The political reality is that if Buhari does not trust the Igbos enough as to give them responsibilities of trust, then he should not expect the Igbo to change their opinion of him. The responsibility to prove those who hold the belief that Buhari holds the Igbos in disdain wrong lies with Buhari, unfortunately, he has fluffed that opportunity and has rather reinforced that belief in the people.
A good number of leading Igbo politicians and entrepreneurs have suffered undue persecution under the Buhari administration. They have been harassed and subjected to official oppression while their businesses have come under immense attacks by agents of government.
As at today, the southeast cannot point to any infrastructural project completed by the Buhari administration after over three years in power. The gory tales continue unabated.
Those who think Igbo leaders made a mistake and thereby committed political harakiri by openly endorsing the Atiku/Obi ticket do not probably know the Igbo and how they play their politics.
The Igbo man does not necessarily need the presidency as long as the president, whether from Katsina or Sokoto, whether a Christian or a Muslim etc, provides a level playing field and an enabling environment for him to thrive in his endeavours be it business, academics, entrepreneurship etc.
The Igbo easily connects with Atiku who, like people of the southeast, is not only a job creator but also a creator of wealth. His choice as an alternative to Buhari easily excites the southeast because they see in him a man who has managed businesses and co-managed the country at a time of one of the nation’s greatest periods of prosperity.

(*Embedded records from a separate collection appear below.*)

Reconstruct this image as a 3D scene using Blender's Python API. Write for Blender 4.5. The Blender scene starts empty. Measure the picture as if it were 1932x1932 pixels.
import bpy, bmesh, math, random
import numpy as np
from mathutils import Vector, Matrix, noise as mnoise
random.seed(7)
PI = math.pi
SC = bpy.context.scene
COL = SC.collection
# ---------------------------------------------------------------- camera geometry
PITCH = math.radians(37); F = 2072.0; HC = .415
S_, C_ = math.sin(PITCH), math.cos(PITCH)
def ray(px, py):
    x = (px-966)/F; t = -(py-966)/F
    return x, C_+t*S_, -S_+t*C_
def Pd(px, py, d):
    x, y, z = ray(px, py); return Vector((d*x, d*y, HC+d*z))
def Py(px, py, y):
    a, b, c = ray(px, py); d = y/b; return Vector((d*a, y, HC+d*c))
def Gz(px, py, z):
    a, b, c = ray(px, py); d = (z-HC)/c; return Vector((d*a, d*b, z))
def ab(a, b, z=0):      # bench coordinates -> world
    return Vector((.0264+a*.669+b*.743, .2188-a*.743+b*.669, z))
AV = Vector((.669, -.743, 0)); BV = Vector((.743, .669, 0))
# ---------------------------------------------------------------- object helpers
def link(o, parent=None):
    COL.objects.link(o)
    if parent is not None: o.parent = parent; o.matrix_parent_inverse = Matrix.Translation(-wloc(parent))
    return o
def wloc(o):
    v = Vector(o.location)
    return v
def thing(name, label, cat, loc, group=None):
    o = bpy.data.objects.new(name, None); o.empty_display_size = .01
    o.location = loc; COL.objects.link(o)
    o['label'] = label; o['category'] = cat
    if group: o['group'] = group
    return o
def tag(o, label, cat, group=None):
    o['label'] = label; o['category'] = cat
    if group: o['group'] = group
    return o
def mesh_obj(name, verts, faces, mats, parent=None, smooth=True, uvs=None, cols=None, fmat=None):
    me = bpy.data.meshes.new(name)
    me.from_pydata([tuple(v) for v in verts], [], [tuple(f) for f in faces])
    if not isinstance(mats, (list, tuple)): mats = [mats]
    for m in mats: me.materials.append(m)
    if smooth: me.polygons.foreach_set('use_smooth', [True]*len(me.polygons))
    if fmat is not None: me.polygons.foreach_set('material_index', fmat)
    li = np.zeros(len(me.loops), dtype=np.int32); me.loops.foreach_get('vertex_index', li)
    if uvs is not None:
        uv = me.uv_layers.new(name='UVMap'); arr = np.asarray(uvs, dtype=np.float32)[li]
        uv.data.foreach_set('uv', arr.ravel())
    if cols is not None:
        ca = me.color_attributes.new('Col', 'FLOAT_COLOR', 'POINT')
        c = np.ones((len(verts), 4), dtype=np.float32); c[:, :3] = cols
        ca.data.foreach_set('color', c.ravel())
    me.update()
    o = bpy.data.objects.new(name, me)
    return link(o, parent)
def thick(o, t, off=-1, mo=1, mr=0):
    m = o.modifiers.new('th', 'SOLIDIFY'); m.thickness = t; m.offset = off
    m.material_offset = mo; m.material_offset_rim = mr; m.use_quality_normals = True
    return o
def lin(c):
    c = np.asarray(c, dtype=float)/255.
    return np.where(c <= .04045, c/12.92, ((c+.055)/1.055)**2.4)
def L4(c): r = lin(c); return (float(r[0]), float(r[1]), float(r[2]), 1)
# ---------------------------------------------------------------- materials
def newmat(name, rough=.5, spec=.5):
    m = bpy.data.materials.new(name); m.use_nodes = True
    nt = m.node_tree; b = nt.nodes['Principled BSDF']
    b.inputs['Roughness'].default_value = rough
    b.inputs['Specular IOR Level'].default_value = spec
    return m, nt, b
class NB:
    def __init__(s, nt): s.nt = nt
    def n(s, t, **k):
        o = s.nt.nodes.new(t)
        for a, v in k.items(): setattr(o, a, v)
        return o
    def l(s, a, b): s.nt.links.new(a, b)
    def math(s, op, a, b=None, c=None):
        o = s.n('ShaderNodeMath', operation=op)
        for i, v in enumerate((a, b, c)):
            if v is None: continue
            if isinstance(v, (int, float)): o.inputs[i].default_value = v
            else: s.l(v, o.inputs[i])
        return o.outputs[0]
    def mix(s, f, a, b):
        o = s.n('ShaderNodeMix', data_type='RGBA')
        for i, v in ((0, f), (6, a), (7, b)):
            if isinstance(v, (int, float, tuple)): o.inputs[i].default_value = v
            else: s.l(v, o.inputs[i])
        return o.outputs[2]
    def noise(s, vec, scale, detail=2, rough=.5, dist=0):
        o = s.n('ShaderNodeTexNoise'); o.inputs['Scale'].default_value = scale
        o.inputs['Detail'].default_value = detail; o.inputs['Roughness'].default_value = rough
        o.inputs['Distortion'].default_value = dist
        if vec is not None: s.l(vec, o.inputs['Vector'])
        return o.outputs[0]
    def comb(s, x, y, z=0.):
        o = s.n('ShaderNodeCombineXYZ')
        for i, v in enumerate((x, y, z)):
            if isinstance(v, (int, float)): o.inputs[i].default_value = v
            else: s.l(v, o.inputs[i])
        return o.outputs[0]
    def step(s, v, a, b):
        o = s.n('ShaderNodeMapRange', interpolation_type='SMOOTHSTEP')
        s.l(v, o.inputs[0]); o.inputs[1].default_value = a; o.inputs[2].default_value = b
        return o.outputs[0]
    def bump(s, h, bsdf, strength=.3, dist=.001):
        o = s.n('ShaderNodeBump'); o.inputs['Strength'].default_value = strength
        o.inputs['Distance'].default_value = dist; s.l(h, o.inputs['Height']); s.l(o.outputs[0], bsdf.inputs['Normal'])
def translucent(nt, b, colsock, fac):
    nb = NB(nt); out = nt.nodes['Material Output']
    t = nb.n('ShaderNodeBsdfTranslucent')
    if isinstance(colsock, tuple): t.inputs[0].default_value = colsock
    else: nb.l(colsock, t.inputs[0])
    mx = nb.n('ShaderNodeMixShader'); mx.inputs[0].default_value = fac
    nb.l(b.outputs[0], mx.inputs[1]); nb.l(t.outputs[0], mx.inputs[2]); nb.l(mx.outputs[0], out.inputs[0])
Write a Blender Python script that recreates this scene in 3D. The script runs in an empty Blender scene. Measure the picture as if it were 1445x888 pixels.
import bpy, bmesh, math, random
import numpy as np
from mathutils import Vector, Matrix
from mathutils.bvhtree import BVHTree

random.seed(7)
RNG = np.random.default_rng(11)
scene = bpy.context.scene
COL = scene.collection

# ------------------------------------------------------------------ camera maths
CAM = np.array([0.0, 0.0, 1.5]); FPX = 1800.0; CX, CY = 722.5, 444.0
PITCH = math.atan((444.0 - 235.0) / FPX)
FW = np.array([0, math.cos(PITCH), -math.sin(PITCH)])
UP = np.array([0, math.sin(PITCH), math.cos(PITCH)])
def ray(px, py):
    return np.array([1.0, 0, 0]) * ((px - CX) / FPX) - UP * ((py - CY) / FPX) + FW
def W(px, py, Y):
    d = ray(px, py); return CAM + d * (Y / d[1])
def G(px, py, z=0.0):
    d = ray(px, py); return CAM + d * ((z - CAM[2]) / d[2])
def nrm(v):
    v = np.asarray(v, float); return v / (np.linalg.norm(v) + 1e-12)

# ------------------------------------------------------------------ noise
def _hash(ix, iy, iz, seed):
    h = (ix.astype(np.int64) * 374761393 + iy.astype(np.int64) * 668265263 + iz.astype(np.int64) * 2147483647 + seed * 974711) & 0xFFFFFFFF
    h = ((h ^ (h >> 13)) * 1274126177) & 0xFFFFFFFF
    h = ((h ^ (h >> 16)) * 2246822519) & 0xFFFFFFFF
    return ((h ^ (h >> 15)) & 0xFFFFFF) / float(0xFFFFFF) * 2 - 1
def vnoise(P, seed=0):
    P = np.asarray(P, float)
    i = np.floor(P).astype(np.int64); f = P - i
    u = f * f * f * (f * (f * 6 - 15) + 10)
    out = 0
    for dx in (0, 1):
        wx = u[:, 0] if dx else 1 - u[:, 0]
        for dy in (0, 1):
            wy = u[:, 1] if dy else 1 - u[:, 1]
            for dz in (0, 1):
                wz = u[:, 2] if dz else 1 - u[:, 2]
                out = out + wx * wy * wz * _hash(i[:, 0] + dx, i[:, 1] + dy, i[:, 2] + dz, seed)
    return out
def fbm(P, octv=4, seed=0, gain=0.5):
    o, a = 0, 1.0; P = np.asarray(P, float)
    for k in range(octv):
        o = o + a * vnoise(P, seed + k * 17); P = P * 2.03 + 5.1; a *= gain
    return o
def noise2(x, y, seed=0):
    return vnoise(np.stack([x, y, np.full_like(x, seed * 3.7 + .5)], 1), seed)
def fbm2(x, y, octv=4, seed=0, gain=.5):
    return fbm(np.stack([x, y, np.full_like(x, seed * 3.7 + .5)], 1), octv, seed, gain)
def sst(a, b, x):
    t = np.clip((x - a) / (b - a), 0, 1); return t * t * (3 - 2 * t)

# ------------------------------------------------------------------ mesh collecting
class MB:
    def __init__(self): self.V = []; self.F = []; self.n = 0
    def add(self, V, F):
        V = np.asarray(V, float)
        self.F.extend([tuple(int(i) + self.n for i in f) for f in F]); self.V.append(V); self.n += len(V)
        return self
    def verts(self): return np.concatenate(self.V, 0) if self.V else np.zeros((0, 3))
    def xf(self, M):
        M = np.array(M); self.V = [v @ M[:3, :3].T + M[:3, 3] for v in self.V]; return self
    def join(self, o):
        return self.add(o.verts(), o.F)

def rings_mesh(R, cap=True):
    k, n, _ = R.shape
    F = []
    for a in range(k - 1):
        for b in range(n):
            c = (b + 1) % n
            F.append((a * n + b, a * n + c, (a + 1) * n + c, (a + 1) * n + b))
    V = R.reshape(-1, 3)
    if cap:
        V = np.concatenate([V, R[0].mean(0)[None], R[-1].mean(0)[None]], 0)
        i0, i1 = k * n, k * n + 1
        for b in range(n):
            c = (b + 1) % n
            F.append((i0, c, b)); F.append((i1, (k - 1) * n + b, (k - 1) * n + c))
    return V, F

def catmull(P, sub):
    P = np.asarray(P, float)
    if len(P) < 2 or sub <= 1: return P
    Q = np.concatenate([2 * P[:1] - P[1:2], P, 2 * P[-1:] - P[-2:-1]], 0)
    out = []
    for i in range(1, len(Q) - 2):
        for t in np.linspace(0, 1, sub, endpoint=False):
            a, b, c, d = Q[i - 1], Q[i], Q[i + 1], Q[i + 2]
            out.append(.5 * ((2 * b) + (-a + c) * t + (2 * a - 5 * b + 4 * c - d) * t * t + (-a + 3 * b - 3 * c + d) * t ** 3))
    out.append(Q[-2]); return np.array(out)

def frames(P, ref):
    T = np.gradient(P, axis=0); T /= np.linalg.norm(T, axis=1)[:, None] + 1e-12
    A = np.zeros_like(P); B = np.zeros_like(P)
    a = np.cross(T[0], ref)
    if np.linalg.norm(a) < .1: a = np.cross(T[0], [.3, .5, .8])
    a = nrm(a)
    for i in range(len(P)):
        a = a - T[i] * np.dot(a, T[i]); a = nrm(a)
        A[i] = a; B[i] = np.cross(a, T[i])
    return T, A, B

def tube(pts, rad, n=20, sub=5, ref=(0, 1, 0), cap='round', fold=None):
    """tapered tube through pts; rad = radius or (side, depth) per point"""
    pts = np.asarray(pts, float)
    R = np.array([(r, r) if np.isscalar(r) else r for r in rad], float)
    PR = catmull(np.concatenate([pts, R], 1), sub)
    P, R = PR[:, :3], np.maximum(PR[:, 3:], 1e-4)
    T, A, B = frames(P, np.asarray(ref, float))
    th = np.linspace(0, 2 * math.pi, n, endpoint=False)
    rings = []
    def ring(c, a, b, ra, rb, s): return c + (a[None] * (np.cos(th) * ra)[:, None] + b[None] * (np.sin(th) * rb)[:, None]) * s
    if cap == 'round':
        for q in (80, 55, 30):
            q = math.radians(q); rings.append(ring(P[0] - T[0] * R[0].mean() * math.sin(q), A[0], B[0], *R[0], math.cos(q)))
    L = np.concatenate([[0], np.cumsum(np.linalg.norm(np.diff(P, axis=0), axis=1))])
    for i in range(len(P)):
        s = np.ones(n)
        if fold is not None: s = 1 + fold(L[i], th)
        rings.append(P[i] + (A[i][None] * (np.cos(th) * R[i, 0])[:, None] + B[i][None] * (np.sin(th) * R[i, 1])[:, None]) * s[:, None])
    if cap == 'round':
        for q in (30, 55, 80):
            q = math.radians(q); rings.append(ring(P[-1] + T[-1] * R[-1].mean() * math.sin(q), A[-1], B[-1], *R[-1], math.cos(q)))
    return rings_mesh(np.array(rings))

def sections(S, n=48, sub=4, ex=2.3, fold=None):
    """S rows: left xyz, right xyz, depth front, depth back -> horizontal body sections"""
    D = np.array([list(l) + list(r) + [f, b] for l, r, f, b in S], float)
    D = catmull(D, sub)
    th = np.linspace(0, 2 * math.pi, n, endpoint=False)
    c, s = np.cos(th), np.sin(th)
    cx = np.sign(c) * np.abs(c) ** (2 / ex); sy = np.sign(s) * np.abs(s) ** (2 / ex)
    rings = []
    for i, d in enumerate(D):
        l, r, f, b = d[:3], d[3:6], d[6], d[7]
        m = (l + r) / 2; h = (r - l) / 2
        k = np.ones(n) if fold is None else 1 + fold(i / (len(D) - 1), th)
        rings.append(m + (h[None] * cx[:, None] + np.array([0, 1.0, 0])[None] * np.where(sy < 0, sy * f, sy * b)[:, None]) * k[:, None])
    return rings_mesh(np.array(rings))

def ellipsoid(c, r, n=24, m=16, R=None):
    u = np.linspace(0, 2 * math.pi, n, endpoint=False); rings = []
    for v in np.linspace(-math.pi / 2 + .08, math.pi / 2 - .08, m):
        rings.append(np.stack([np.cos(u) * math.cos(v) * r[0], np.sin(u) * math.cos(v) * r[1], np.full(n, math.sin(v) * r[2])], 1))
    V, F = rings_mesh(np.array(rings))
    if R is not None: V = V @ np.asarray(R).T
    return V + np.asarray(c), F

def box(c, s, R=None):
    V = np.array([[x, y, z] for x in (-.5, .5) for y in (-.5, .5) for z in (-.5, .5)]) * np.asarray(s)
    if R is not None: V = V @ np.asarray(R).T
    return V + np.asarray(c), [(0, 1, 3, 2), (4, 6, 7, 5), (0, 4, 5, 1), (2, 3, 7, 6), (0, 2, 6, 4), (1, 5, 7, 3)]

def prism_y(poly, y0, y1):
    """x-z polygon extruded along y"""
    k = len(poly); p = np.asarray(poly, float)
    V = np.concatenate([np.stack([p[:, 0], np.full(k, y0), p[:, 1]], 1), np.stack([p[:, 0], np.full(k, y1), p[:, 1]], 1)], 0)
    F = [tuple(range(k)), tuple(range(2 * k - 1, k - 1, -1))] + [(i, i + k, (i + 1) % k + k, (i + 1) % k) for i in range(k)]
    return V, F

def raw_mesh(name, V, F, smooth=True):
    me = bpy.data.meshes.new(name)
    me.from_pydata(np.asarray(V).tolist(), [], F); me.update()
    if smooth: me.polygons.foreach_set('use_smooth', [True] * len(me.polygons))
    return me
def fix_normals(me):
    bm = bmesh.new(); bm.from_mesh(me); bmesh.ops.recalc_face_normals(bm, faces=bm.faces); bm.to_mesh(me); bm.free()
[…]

It is Buhari, and not Ndigbo, who should be asked why people of the southeast supported the Obasanjo/Atiku ticket, the Yaradua/Jonathan ticket and the Jonathan/Sambo ticket, all of them non-Igbos, including Hausa/Fulani, but have bluntly refused to support him?
Finally, Nigerians of goodwill cannot continue to endure the flawed structure of the country which has formed a major reason the country is in continued shambles, hence, the natural choice to support the Pro-restructuring ticket of Atiku/Obi.
Apart from the above, the millions of job losses, skyrocketing food prices, flagrant disobedience of court orders, one-sided fight against corruption, official tyranny, financial scandals of monumental proportions rocking key elements of the presidency, etc, are some of those factors that make Igbo leaders settle for the Atiku/Obi ticket.
It will also be wrong to ascribe Igbo support for Atiku to his choice of Peter Obi as his running mate. As earlier said, the Igbo have always supported tickets they think will be of benefit not only to them but also to the entire country even when these tickets had no Igbo man on them. The plethora of socio-economic and political crises bedeviling the nation under Buhari are too numerous for him or any other person or group to think that Ndigbo would just pass him off as good enough to go for the presidency a second time simply because he is Buhari.
As some of the most critical analysts in the country who have shown indisputable commitment to the country by living, settling down and investing enormously throughout the country, no one or region can claim to love the country more than the Igbos. When they refused to vote for Buhari at the 2015 elections, it was because they already envisaged he would throw the nation into the kind of situation it is in today, and not because of his tribe or religion. Today, even those who vilified the Igbo as usual for “putting all their eggs in one basket” are even the worst hit by the shambolic economic policies of the current administration.
The endoresemnet of the Atiku/Obi ticket is an endorsement for freedom, peace, prosperity and justice without which no nation can make progrees.
Ndigbo will rather support a ticket that will promote the interest of Nigerians than the one that has led us to become the poverty capital of the world so that even if Buhari wins Ndigbo have not lost a thing!